YA Magical Realism isn't quite what I've been expecting when I first picked up the book. I was actually expecting YA Contemporary Romance, but at the first mention of magic, I was thrown off and had to reread certain parts of the book. But other than that little bump in the road, I had a pleasant time reading The Weight of Feathers. It's filled with a much more subtle magic that isn't so direct as YA Fantasy, drama (of course; forbidden love demands drama, pain, and angst), and romance (one can't have forbidden love without the actual love). 

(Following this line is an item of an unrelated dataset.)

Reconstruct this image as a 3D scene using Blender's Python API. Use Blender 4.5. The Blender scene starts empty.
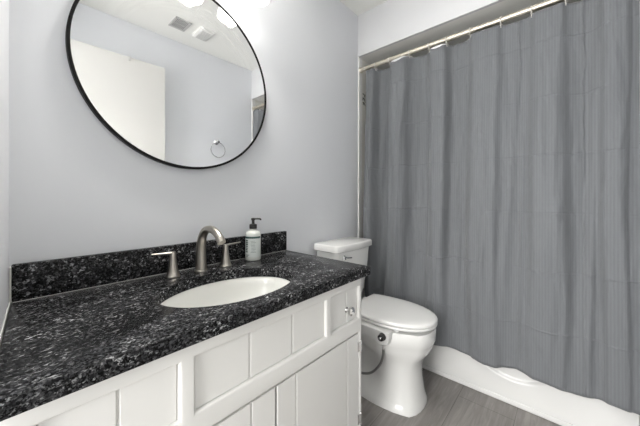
import bpy, bmesh, math, random
from mathutils import Vector, Matrix, noise
random.seed(7)
S = bpy.context.scene
COL = S.collection
PI = math.pi

# ------------------------------------------------------------------ camera
cam = bpy.data.cameras.new('camera'); camo = bpy.data.objects.new('camera', cam); COL.objects.link(camo)
cam.sensor_width = 36; cam.lens = 277.45/640*36
cam.shift_y = -16.95/640; cam.clip_start = .01
TH = math.radians(41.755)
camo.location = (0, -1.1918, 1.105)
camo.rotation_euler = (PI/2, 0, TH - PI/2)
S.camera = camo

# ------------------------------------------------------------------ world, view, lights
S.view_settings.view_transform = 'Standard'; S.view_settings.look = 'None'
S.view_settings.gamma = 1; S.view_settings.use_curve_mapping = False
S.view_settings.exposure = 0.42
w = bpy.data.worlds.new('world'); S.world = w; w.use_nodes = True
w.node_tree.nodes['Background'].inputs[0].default_value = (.85, .92, 1, 1)
w.node_tree.nodes['Background'].inputs[1].default_value = .6

def light(name, kind, loc, power, color=(1, 1, 1), rot=(0, 0, 0), **kw):
    l = bpy.data.lights.new(name, kind); l.energy = power; l.color = color
    for k, v in kw.items(): setattr(l, k, v)
    o = bpy.data.objects.new(name, l); o.location = loc; o.rotation_euler = rot; COL.objects.link(o)
    return o
# added fill lamp in the unseen hall, brightens the room through the open doorway
light('hall_fill', 'AREA', (-1.35, -.66, 1.30), 70, (1, .985, .955), (0, -PI/2, 0), shape='RECTANGLE', size=2.0, size_y=1.3)
BULB_POWER = .4
DOWNLIGHT_POWER = 5.0
CEILING_FILL_POWER = 15.0
SHADE_EMIT = 1.05

# ------------------------------------------------------------------ materials
def mat(name, col=(.8, .8, .8), rough=.5, metal=0, coat=0, spec=.5):
    m = bpy.data.materials.new(name); m.use_nodes = True
    b = m.node_tree.nodes['Principled BSDF']
    b.inputs['Base Color'].default_value = (*col, 1); b.inputs['Roughness'].default_value = rough
    b.inputs['Metallic'].default_value = metal; b.inputs['Coat Weight'].default_value = coat
    b.inputs['Specular IOR Level'].default_value = spec
    return m
class NT:
    def __init__(s, m): s.m = m; s.t = m.node_tree; s.b = s.t.nodes['Principled BSDF']
    def n(s, kind, **kw):
        x = s.t.nodes.new('ShaderNode' + kind)
        for k, v in kw.items():
            if k[0] == '_': x.inputs[k[1:].replace('_', ' ')].default_value = v
            else: setattr(x, k, v)
        return x
    def l(s, a, b): s.t.links.new(a, b)
    def math(s, op, a, b=None, c=None, clamp=False):
        x = s.t.nodes.new('ShaderNodeMath'); x.operation = op; x.use_clamp = clamp
        for i, v in enumerate((a, b, c)):
            if v is None: continue
            if isinstance(v, (int, float)): x.inputs[i].default_value = v
            else: s.l(v, x.inputs[i])
        return x.outputs[0]
    def ramp(s, fac, stops, interp='LINEAR'):
        x = s.t.nodes.new('ShaderNodeValToRGB'); x.color_ramp.interpolation = interp
        e = x.color_ramp.elements
        while len(e) < len(stops): e.new(.5)
        for i, (p, c) in enumerate(stops):
            e[i].position = p; e[i].color = (*c, 1) if len(c) == 3 else c
        s.l(fac, x.inputs[0]); return x.outputs[0]
    def mix(s, fac, a, b, blend='MIX'):
        x = s.t.nodes.new('ShaderNodeMix'); x.data_type = 'RGBA'; x.blend_type = blend
        for sock, v in ((x.inputs[0], fac), (x.inputs[6], a), (x.inputs[7], b)):
            if isinstance(v, (int, float)): sock.default_value = v
            elif isinstance(v, tuple): sock.default_value = (*v, 1)
            else: s.l(v, sock)
        return x.outputs[2]
    def bump(s, h, strength=.3, dist=.002):
        x = s.n('Bump', _Strength=strength, _Distance=dist); s.l(h, x.inputs['Height']); s.l(x.outputs[0], s.b.inputs['Normal'])
    def coords(s, scale=(1, 1, 1), which='Object'):
        tc = s.n('TexCoord'); mp = s.n('Mapping', _Scale=scale); s.l(tc.outputs[which], mp.inputs[0]); return mp.outputs[0]
    def noise(s, vec, scale, detail=3, rough=.5, dist=0):
        x = s.n('TexNoise', _Scale=scale, _Detail=detail, _Roughness=rough, _Distortion=dist); s.l(vec, x.inputs['Vector']); return x.outputs[0]

def paint(name, col, rough=.55, bump=.12, scale=160):
    m = mat(name, col, rough); t = NT(m); v = t.coords()
    f = t.noise(v, scale, 2); t.bump(f, bump, .001)
    g = t.noise(v, 1.7, 2); t.l(t.mix(g, tuple(c*.97 for c in col), tuple(min(1, c*1.03) for c in col)), t.b.inputs['Base Color'])
    return m
WALL = paint('wall_paint', (.725, .74, .77), .5)
CEIL = paint('ceiling_paint', (.90, .90, .87), .7, .25, 60)
HEAD = paint('header_paint', (.68, .685, .70), .5)
TRIM = paint('trim_paint', (.82, .82, .81), .35, .03)
SURR = paint('surround_panel', (.74, .73, .69), .3, .02)
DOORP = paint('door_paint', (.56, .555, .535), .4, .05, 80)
CAB = paint('cabinet_paint', (.77, .765, .745), .38, .0)
t = NT(CAB); v = t.coords((60, 60, 4)); t.bump(t.noise(v, 1.5, 3), .10, .001)
PORC = mat('porcelain', (.80, .80, .785), .12, coat=.3)
SINKP = mat('sink_porcelain', (.80, .80, .77), .18, coat=.2)
SEATP = mat('seat_plastic', (.80, .80, .79), .25)
ACRY = mat('tub_acrylic', (.76, .76, .75), .15, coat=.2)
BIDET = mat('bidet_plastic', (.62, .62, .61), .3)
NICK = mat('brushed_nickel', (.46, .43, .385), .3, 1)
t = NT(NICK); v = t.coords((1, 1, 40)); t.bump(t.noise(v, 60, 2), .06, .0005)
RODM = mat('rod_nickel', (.66, .615, .53), .45, 1)
CHROME = mat('chrome', (.80, .80, .80), .08, 1)
STEEL = mat('braided_steel', (.33, .33, .32), .35, 1)
t = NT(STEEL); v = t.coords((1, 1, 1)); wv = t.n('TexWave', _Scale=220, _Distortion=2); t.l(v, wv.inputs[0]); t.bump(wv.outputs[1], .5, .001)
BLACK = mat('black_metal', (.006, .006, .006), .5, spec=.15)
BLKP = mat('black_plastic', (.014, .013, .013), .35)
CAULK = mat('white_caulk', (.62, .62, .60), .5)
DARKV = mat('vent_dark', (.05, .05, .05), .7)
VENT = mat('vent_metal', (.55, .55, .54), .5)
FANC = mat('fan_cover_plastic', (.82, .82, .80), .6)
RINGM = mat('ring_plastic', (.75, .73, .68), .2); 
LINER = mat('liner_vinyl', (.82, .82, .82), .35)
INK = mat('dark_ink', (.06, .055, .05), .6)
TEAL = mat('teal_ink', (.035, .085, .08), .5)
LABELM = mat('bottle_label', (.70, .74, .72), .4)
BOTP = mat('bottle_plastic', (.72, .74, .70), .18, coat=.2)

# granite: black base, grey crystals and pale flecks
GRAN = mat('granite', (.02, .02, .022), .22, spec=.05); t = NT(GRAN); v = t.coords()
vo = t.n('TexVoronoi', _Scale=260); t.l(v, vo.inputs[0])
sep = t.n('SeparateColor'); t.l(vo.outputs['Color'], sep.inputs[0])
vs_ = t.coords((.75, 1.15, 1))
n1 = t.noise(v, 110, 4, .65, .8); n2 = t.noise(vs_, 150, 3, .6, .4); n3 = t.noise(vs_, 24, 3, .6, .5); n4 = t.noise(v, 7, 2)
base = t.ramp(sep.outputs[0], [(0, (.003, .003, .003)), (.5, (.010, .010, .011)), (.8, (.028, .028, .030)), (1, (.062, .062, .066))])
clus = t.ramp(n3, [(.42, (.10, .10, .10)), (.66, (1, 1, 1))])
fl = t.math('MULTIPLY', t.ramp(n1, [(.0, (0, 0, 0)), (.53, (0, 0, 0)), (.62, (.7, .7, .7)), (.75, (1, 1, 1))]), clus)
c1 = t.mix(fl, base, (.12, .12, .124))
fl2 = t.math('MULTIPLY', t.ramp(n2, [(0, (0, 0, 0)), (.565, (0, 0, 0)), (.66, (1, 1, 1))]), t.math('MULTIPLY', clus, t.ramp(n4, [(.35, (.4, .4, .4)), (.6, (1, 1, 1))])))
c2 = t.mix(fl2, c1, (.62, .63, .64)); t.l(c2, t.b.inputs['Base Color'])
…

The plot sends Lace towards the other household. The enemy household. Branded (unintentionally) by Cluck, she is thrown out of her household and deemed cursed by her own family. Cluck, an outcast in his own family, is surprised by the attraction he feels for this girl, and together, they unleash a whole ton of trouble upon their own heads. The question of whether or not they will get caught is an overarching part of the tale and one of the biggest suspenseful points. 

There's something sad and bitter about Cluck that simply draws me to him. No. It's not love or a crush or something similar to that. He's an outcast, as I have said before. He is not part of the family, and he has been bullied by the golden boy in the family. Reading about him finding his own happiness (about him finding Lace) is the greatest part in the book. And though Lace is a bit tentative, their romance remains one of the biggest pushes of the plot. 

The ending is the most dramatic part of the book. And it gives a somewhat bittersweet end to the rivalry and the story. That's all I'm going to say. 

Overall, The Weight of Feathers is a curious story that brings an alternative ending towards the Romeo and Juliet shenanigan. Rival families, two lovers, and a conclusion that doesn't end in death. I recommend this for anyone who loves forbidden romance, magic, and a story a bit out of the ordinary.